Во-вторых, обновление еще сохранившихся производственных мощностей, а тем более строительство новых потребует (как это бывало в прошлом) массированного притока в страну техники и передовых технологий из-за рубежа. Все это в Европе, США, Японии (а теперь и в Китае) есть. И после вступления России в ВТО, достижения соответствующих двусторонних и многосторонних договоренностей, отмены уже отживших свой век ограничений российские потребности могут и должны стать одним из важнейших факторов поддержания устойчивого машиностроительного, электротехнического и другого экспорта из высокоразвитых индустриальных стран. При этом стабильные рынки для российской энергосырьевой продукции на Западе сохранятся, вероятно, даже при нынешних сдвигах в пользу различного рода энергетических и прочих альтернатив. Не следует забывать и про международные кредитные возможности.

В-третьих, перед Россией стоит сегодня, может быть, наиболее острая и сложная задача: демонополизация ее экономики и создание автоматического механизма (конечно, в определенном взаимодействии с административными рычагами) стимулирования инновационного процесса. При нынешнем заоблачном уровне прибыльности естественных и искусственных отечественных монополий у них в реальности нет или почти нет серьезных стимулов к модернизации старых, а тем более строительству новых, технологически продвинутых производственных мощностей.

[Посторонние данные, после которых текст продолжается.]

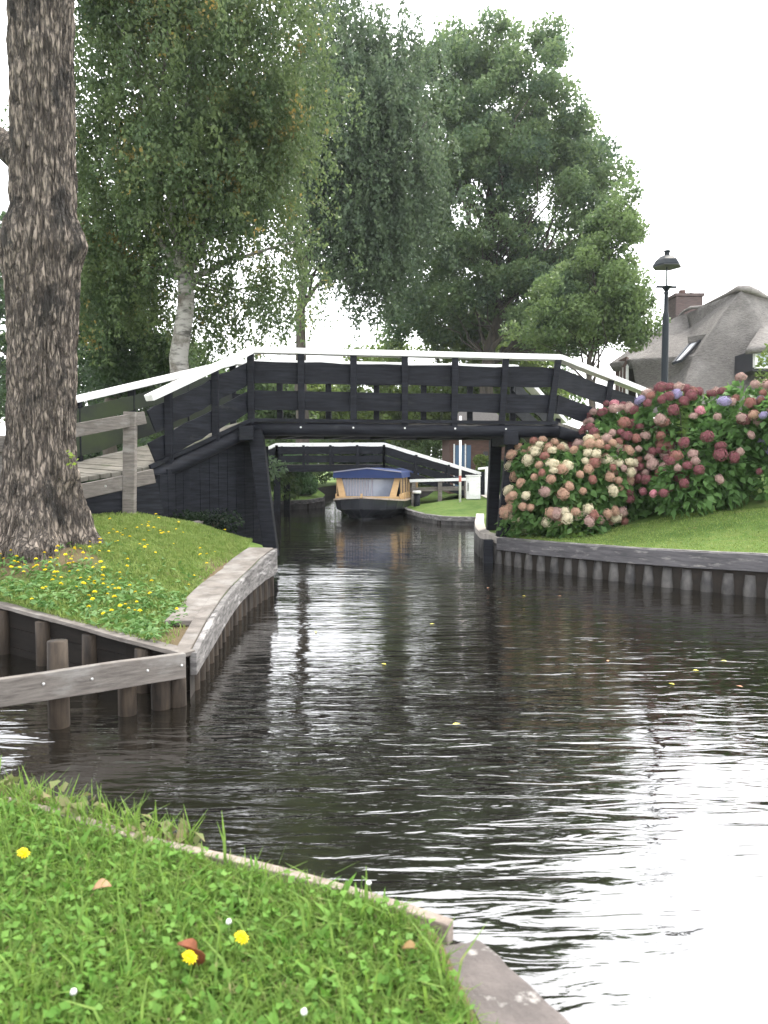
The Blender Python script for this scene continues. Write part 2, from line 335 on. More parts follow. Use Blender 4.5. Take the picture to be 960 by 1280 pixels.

Конечно, это прежде всего внутренняя политическая, экономическая и институциональная проблема России, более того вопрос решимости или нерешимости наших властей. Но сотрудничество и конкуренция с Западом как по импорту, так и по экспорту, а также поддержка и с той, и с другой стороны притока прямого иностранного капитала (особенно в малый и средний бизнес) могли бы дать заметный дополнительный толчок переходу российской экономики к подлинному рынку и новым структурным пропорциям в ее производственном потенциале.

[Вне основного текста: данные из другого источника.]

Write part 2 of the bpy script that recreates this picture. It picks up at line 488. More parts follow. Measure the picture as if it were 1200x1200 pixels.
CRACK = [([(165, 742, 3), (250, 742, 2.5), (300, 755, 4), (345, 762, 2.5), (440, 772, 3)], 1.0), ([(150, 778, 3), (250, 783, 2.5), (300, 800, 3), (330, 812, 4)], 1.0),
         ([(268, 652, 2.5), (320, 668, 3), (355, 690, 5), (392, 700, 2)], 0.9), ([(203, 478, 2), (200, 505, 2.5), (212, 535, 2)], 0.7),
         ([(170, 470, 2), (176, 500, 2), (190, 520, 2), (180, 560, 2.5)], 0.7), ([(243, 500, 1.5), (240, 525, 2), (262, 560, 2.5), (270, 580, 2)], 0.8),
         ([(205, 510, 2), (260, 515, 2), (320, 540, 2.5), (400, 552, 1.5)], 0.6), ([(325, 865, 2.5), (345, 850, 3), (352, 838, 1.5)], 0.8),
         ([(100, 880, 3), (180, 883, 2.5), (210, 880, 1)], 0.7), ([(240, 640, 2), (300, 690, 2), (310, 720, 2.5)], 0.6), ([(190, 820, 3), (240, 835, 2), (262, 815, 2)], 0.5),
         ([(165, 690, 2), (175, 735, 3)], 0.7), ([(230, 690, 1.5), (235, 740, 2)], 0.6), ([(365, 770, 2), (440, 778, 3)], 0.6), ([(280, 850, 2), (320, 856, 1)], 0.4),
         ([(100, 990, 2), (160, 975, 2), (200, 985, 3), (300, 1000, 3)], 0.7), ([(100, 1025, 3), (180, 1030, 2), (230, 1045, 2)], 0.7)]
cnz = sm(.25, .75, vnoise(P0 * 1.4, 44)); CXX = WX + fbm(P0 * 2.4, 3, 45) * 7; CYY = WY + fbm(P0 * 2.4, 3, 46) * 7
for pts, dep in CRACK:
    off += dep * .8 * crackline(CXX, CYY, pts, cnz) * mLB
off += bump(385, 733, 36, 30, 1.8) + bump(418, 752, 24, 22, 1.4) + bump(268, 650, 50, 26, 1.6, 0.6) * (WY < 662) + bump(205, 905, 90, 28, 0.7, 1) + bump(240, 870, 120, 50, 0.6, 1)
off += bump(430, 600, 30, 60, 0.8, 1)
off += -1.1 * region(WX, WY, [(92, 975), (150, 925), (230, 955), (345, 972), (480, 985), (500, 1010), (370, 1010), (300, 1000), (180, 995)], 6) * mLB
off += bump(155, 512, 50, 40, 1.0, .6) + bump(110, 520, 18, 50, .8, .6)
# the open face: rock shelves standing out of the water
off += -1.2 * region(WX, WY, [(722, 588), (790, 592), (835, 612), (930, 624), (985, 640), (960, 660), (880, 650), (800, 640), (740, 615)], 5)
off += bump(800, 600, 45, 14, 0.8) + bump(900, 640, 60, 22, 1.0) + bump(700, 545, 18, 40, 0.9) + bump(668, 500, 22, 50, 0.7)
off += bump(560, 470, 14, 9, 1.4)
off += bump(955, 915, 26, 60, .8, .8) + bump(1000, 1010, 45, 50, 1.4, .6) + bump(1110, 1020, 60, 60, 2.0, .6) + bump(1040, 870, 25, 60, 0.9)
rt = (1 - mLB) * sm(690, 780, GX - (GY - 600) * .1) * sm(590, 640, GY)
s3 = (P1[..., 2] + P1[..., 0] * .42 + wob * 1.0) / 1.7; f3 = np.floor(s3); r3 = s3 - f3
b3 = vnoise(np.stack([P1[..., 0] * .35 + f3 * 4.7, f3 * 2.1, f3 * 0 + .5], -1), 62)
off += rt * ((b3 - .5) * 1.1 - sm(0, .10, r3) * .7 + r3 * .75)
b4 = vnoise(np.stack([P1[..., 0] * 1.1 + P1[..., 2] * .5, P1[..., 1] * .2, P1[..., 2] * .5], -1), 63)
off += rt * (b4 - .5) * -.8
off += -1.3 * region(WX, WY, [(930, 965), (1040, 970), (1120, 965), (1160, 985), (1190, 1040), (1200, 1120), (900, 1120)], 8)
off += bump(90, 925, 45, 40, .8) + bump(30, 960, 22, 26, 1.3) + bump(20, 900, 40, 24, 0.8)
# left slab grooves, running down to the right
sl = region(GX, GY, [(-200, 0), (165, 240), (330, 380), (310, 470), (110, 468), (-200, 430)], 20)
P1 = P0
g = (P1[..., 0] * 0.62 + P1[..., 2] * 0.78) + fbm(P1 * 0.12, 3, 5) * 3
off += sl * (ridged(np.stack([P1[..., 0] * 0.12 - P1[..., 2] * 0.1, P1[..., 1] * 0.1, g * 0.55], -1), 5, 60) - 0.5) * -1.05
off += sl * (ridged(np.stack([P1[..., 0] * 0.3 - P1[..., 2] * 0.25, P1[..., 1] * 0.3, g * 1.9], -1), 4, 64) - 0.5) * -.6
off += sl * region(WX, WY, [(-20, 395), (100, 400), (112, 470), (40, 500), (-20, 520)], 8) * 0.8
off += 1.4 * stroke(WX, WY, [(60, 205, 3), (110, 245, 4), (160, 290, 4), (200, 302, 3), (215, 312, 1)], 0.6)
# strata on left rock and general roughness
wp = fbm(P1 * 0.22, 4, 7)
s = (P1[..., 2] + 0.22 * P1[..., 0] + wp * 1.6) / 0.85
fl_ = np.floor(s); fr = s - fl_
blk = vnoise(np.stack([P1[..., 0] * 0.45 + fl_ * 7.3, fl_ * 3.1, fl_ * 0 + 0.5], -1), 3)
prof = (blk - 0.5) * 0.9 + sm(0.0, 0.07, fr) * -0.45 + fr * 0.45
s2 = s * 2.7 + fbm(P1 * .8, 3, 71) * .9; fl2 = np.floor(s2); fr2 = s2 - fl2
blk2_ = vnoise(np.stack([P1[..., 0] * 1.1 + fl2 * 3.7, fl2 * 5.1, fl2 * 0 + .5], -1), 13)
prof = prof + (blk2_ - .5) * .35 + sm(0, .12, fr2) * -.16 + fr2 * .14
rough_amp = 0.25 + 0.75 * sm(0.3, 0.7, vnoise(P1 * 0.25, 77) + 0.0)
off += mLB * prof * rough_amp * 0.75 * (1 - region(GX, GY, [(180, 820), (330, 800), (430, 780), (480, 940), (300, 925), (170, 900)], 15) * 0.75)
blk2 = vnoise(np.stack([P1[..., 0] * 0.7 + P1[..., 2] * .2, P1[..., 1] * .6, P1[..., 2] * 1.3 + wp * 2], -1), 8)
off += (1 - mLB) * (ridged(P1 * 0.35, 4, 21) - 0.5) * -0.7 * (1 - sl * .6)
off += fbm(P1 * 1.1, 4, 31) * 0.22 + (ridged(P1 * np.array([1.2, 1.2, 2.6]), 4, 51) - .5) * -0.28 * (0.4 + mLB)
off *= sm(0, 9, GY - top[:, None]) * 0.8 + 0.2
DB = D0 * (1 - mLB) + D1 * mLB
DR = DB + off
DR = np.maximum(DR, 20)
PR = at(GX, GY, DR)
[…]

В-четвертых, Запад может сыграть весьма важную роль в возрождении науки и образования в России. Никакой модернизации страны и ее перехода к «экономике знаний» не состоится, если финансирование науки и образования из государственного бюджета не будет по доле в его расходах увеличено, по крайней мере, в 23 раза. Частный капитал особая статья: надежды на его участие в решении общенациональных задач такого масштаба можно возлагать не раньше, чем через несколько десятилетий. Активный же академический как исследовательский, так и образовательный обмен между Западом и Россией может, как показывает некоторый накопленный опыт, развиваться не только на «благотворительных» принципах, но и на вполне коммерческих, взаимовыгодных основах. Особенно это важно для Европы в целом, которая пока продолжает отставать от США во многих ведущих областях очередной научно-технологической революции, но имеет все шансы объединенными усилиями достичь их уровня в предстоящие десятилетия.

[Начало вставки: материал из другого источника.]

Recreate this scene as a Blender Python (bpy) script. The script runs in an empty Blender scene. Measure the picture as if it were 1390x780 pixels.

Исключительно важной проблемой в отношениях России с Западом являются также интеграционные тенденции на европейском (точнее, евразийском) континенте. Западноевропейская интеграция (Евросоюз) уже не только доказала свою высокую жизнеспособность и органичный характер, но и, как представляется, к настоящему времени стала постепенно избавляться от заблуждений и чрезмерных амбиций «молодости». В реальности и сегодня, и на достаточно неблизкую перспективу ставится вопрос не о дальнейшем расширении Евросоюза (все на свете имеет свои пределы), а в первую очередь о необходимости избежать его развала под влиянием чисто экономических, особенно финансовых, причин. В этих условиях никто в ЕС, конечно, всерьез не думает о присоединении к Евросоюзу таких возможных новых его членов, как, скажем, Турция, Украина или тем более Россия. Но подобные трезвые соображения не мешают определенным влиятельным кругам в ЕС ревниво и даже враждебно относиться к интеграционным тенденциям на постсоветском пространстве не в последнюю очередь, думается, потому, что схожую позицию занимают и сменяющие друг друга администрации США. Простая и не раз высказываемая и в России, и на Западе мысль, что интеграция на постсоветском Евразийском экономическом пространстве и интеграция в уже сложившихся рамках Евросоюза объективно не только не противоречат и не противостоят друг другу, но могут (и должны) иметь общую конечную, хотя, безусловно, и не близкую цель, получила и получает сегодня достаточно широкое распространение.